> _Scene script records_

Begin

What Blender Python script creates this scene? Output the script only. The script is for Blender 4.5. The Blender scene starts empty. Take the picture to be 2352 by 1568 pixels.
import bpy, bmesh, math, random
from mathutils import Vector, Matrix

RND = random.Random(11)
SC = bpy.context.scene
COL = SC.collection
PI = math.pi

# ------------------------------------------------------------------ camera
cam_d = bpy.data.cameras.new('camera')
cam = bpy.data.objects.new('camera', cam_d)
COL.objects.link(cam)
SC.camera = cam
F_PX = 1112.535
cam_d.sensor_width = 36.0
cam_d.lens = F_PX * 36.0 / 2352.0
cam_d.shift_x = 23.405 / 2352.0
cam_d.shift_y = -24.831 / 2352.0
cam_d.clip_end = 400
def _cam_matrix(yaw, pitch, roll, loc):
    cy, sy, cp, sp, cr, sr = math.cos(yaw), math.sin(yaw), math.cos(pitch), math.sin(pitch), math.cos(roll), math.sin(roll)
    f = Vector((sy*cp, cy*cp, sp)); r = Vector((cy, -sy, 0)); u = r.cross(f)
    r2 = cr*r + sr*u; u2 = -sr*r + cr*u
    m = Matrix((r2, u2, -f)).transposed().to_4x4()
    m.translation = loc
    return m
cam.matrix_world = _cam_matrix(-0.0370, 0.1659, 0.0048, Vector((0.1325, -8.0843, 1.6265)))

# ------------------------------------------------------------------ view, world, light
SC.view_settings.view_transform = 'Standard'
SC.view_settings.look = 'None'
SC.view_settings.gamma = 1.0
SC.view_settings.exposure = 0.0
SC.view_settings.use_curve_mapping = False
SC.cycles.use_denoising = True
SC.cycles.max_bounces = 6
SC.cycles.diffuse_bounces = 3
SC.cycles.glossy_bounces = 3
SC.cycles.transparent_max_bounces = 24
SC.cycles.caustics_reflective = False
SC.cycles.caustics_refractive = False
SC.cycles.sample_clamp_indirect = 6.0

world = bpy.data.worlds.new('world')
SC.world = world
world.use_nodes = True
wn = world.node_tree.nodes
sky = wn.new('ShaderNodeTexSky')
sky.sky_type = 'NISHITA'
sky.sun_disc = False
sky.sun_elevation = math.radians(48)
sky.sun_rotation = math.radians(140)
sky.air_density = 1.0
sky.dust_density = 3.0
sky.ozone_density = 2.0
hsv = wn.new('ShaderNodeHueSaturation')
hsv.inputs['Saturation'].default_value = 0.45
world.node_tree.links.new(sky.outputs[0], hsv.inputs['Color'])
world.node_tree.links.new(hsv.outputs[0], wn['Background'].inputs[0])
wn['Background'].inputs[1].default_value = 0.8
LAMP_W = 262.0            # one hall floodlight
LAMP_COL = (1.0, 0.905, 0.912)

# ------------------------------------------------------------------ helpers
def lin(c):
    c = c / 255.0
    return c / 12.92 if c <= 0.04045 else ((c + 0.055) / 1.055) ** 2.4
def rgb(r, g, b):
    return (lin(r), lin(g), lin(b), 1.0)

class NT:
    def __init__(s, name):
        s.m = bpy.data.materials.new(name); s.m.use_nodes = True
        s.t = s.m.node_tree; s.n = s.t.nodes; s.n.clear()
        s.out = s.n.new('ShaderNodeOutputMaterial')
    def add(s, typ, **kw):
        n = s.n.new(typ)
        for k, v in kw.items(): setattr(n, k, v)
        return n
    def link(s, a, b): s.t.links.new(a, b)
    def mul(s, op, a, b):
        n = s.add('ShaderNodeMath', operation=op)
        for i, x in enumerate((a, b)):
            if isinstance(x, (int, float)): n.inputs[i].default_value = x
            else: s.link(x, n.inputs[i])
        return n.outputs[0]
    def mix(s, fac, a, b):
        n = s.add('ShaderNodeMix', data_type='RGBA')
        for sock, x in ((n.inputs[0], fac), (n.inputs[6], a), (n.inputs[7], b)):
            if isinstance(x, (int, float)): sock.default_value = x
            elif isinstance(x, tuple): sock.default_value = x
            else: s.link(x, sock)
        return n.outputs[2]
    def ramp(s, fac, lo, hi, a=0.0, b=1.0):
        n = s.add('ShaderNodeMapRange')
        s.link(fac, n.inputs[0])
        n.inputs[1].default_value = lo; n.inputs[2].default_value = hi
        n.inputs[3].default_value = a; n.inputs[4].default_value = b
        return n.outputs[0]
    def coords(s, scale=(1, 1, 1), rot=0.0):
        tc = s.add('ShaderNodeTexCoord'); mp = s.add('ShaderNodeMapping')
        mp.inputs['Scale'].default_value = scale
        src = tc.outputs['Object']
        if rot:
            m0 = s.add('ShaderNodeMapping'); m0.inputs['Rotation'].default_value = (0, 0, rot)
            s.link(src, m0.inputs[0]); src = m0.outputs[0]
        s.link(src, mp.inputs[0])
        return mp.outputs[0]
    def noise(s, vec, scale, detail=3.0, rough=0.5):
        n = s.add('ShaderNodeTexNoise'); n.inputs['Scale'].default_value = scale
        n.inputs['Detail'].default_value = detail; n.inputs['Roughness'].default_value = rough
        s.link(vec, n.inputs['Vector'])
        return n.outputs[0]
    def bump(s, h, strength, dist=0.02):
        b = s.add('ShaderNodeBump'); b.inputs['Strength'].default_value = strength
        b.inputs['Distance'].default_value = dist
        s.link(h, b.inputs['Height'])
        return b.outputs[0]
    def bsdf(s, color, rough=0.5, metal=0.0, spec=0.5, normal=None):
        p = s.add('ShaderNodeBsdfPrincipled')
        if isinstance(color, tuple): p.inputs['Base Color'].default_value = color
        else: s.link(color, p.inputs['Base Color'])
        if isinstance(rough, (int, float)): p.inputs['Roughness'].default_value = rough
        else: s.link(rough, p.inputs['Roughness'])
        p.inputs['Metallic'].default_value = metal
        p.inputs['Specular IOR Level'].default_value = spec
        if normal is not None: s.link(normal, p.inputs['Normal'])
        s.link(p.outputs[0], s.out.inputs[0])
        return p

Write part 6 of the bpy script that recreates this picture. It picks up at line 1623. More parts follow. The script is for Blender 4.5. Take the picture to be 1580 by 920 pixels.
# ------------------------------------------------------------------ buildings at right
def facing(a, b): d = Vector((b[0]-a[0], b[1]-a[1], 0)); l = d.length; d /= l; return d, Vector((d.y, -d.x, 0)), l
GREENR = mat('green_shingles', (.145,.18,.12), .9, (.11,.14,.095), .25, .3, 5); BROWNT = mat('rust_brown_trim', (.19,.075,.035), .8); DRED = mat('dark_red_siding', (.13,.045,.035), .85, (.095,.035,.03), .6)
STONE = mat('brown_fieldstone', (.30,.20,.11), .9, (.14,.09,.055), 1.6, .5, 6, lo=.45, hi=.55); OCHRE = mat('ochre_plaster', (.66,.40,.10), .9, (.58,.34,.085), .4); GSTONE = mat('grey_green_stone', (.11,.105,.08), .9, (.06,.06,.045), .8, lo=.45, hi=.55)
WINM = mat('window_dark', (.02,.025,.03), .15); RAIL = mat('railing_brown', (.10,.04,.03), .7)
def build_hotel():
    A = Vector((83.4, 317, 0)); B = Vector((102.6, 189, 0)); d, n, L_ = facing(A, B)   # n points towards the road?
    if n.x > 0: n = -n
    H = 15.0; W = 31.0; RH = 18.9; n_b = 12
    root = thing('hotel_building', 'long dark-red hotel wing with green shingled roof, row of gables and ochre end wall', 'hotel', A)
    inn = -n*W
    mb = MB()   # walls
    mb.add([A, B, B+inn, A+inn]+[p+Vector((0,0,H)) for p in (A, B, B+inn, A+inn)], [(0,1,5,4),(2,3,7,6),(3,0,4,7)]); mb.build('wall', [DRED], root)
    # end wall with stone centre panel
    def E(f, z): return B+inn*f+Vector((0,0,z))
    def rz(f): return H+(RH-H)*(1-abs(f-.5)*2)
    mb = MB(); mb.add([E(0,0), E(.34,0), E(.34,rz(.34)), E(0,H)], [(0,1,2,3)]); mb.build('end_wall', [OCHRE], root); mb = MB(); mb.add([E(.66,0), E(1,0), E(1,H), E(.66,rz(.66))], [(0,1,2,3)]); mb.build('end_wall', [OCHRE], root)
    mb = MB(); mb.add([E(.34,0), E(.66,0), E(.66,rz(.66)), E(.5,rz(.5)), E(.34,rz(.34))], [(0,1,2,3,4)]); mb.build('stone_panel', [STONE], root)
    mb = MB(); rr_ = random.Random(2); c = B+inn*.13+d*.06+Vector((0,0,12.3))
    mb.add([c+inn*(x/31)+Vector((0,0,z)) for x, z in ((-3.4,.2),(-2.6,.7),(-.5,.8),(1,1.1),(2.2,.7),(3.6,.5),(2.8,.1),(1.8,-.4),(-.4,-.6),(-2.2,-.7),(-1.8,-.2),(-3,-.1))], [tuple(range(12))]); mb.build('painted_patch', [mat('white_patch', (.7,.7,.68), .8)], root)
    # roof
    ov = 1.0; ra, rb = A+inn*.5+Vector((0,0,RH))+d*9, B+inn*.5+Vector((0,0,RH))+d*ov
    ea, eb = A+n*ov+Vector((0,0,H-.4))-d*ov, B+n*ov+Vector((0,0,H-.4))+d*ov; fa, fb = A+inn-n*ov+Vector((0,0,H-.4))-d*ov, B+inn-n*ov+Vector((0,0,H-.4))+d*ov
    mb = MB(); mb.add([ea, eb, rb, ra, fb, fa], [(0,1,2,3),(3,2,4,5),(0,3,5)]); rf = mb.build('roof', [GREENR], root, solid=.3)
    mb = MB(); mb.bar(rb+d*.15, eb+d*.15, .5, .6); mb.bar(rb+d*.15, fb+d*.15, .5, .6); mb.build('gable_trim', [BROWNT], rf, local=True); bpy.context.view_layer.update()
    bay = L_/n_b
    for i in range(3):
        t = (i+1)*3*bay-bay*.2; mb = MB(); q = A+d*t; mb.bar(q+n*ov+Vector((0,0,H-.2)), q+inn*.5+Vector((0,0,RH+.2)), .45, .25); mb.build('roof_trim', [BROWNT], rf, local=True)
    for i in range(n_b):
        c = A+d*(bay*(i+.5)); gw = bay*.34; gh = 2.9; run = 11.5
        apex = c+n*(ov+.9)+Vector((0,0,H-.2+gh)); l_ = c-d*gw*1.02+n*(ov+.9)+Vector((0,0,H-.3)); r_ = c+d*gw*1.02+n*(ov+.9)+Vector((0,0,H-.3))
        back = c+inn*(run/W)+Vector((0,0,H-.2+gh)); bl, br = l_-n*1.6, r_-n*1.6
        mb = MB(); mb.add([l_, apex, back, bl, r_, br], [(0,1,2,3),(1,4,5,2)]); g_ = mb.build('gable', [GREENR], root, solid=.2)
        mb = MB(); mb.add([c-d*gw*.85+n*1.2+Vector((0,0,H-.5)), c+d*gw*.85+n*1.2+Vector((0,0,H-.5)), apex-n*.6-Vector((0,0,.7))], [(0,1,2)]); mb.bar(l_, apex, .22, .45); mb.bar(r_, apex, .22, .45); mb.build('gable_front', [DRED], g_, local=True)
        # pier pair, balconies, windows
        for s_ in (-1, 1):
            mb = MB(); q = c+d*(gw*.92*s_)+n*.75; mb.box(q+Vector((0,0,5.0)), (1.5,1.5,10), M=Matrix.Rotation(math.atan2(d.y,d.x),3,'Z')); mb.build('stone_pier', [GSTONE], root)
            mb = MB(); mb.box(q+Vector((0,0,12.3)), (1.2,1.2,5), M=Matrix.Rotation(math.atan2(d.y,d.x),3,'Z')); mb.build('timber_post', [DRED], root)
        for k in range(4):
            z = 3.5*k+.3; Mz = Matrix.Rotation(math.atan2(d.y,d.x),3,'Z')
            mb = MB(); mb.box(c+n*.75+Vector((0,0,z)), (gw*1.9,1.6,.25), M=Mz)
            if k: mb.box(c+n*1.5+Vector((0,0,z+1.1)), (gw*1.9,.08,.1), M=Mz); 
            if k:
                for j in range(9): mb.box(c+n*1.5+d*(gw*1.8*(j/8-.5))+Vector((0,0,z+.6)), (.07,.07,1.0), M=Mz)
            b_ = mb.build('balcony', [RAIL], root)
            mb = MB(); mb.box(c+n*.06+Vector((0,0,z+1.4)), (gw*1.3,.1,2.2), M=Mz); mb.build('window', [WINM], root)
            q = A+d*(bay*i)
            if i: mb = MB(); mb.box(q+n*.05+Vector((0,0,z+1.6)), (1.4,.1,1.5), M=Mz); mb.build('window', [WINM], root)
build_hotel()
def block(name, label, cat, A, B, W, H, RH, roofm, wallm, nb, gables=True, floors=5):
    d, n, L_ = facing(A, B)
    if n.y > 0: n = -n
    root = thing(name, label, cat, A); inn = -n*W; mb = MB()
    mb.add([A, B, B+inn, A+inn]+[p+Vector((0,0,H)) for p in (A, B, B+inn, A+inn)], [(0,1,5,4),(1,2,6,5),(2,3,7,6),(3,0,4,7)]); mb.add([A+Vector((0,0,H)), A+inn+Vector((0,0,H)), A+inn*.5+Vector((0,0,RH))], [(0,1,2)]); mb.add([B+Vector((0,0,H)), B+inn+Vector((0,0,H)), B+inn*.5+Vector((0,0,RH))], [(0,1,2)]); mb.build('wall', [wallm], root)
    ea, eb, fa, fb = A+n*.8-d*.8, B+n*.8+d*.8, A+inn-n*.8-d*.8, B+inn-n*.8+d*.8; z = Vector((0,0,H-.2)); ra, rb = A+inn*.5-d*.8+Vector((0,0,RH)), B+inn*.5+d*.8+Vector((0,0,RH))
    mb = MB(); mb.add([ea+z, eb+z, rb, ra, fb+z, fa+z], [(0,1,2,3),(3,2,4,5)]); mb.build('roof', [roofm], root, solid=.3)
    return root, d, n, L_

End

> _Description of the task_
Give back the listing exactly, please, from its first line to the line containing "PI = math.pi", inclusive, and nothing past that line.

> _Expected answer_
What Blender Python script creates this scene? Output the script only. The script is for Blender 4.5. The Blender scene starts empty. Take the picture to be 2352 by 1568 pixels.
import bpy, bmesh, math, random
from mathutils import Vector, Matrix

RND = random.Random(11)
SC = bpy.context.scene
COL = SC.collection
PI = math.pi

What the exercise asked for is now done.